Records |
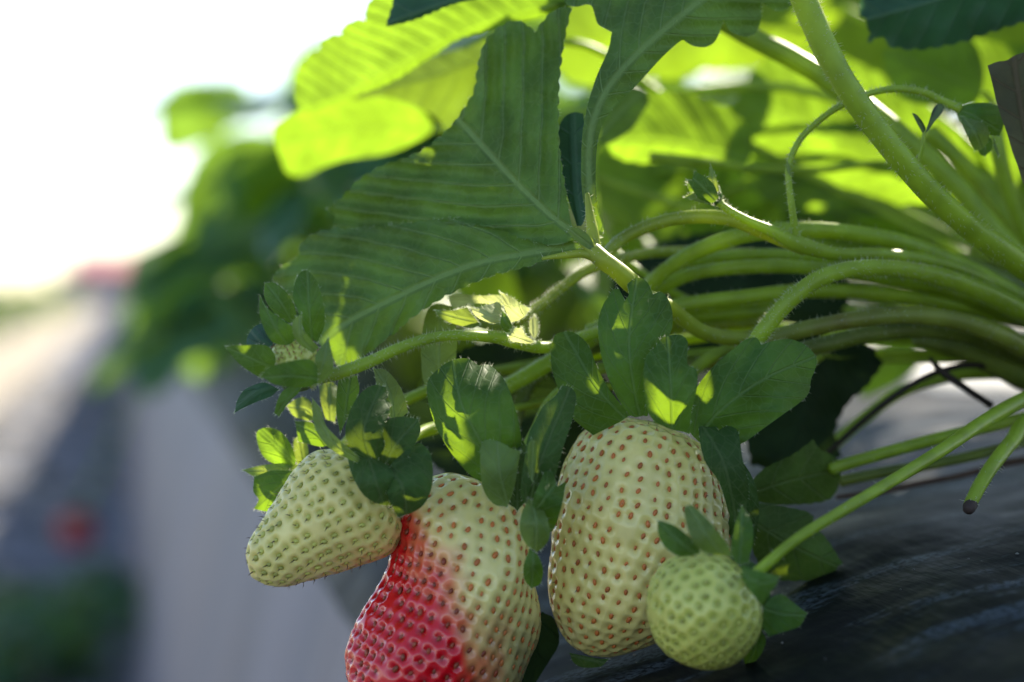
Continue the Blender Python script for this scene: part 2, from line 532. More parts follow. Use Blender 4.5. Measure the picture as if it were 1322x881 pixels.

...

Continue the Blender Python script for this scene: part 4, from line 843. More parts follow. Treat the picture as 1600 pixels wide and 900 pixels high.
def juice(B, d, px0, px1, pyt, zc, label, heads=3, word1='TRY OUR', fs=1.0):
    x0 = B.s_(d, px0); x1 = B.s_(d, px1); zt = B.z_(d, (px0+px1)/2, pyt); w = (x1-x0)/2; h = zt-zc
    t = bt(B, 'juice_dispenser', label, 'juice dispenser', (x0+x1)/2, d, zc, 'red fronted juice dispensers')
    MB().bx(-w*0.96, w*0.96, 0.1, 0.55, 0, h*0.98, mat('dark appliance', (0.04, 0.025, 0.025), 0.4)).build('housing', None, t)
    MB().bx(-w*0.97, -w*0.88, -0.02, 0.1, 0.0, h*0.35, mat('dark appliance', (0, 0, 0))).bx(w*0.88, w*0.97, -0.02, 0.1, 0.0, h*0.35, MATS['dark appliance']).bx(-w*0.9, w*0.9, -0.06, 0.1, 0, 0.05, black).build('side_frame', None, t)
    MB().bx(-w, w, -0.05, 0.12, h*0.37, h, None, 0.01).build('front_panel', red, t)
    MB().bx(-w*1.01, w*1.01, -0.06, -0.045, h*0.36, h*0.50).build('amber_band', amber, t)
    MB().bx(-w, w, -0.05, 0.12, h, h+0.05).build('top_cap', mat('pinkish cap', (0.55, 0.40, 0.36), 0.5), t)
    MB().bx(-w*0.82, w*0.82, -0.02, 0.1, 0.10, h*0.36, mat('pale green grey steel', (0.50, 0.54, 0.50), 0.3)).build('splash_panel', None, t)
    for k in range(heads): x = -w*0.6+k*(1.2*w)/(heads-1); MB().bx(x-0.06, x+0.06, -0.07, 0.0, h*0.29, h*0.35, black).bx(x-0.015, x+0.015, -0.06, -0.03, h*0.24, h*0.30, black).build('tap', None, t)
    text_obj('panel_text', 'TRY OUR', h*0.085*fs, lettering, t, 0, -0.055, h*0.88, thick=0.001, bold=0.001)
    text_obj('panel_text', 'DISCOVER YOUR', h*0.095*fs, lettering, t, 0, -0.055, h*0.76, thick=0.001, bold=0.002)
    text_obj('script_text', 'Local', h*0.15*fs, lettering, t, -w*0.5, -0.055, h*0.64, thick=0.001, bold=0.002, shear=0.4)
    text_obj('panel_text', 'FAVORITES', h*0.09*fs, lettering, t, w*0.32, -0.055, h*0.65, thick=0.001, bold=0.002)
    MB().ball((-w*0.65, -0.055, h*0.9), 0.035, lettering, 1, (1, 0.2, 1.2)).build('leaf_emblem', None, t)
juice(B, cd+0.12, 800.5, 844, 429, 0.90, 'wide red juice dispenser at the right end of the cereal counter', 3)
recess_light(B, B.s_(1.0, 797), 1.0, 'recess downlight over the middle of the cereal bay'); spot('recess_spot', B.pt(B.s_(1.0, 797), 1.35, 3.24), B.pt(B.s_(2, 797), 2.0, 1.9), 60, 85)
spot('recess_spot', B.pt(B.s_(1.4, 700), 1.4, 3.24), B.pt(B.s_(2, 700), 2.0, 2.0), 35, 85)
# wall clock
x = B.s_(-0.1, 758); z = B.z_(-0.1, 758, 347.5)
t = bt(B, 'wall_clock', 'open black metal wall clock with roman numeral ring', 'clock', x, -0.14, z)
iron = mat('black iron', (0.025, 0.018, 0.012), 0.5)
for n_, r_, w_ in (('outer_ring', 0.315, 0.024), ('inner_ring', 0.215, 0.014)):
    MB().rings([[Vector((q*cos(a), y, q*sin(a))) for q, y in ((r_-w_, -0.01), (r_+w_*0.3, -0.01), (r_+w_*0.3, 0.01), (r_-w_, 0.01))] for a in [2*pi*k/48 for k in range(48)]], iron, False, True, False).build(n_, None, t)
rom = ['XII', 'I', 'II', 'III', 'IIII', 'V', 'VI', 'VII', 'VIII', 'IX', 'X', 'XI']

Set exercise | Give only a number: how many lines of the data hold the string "wide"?

Result of the exercise | 2